There is one final point that needs to be made in comparing Darwin and Hansen. There was no urgency in the examination of Darwin’s theories. The world was not going to end tomorrow if Darwin was right or wrong. But if Hansen is correct, time is critical. The nonlinearities and “tipping points” that may be approaching could cause catastrophically large and rapid temperature changes that would threaten human populations, and possibly most other life on the planet. We need to resolve this issue quickly so that appropriate actions can be taken, if necessary, before it is too late.

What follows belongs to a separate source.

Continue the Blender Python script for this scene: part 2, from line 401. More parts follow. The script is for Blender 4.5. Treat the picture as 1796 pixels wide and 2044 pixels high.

In conclusion, I will offer this bit of advice to those who are observing the global warming slugfest: Think about the historical examples above when judging the criticisms of Hansen’s ideas. Ask yourself, “Is this normal scientific skepticism of a new and revolutionary idea?” The tone of the criticism should give you a clue. Does it contest facts and conclusions by offering contradictory data or different hypotheses, or does it seek to distract the discussion by resorting to insults and personal attacks? Another clue: Who is funding the broadcasting of the attacks?
And finally, don’t be distracted by emotional rhetoric, like the hysterical “climategate” claims. James Hansen and all the other scientists who are sounding the alarms may be wrong, or they may be right about the dangers of global warming, but there is no doubt that glaciers and icecaps are melting. That is a fact. I have seen it with my own eyes on repeated visits to Alaska, and in pictures of Glacier National Park in Montana, Mt. Kilimanjaro in Africa and numerous other sites. Attacking the character of the scientists doing the research does not change those facts.
It goes without saying that the stakes are pretty high. The survival of the human race may depend on getting this right.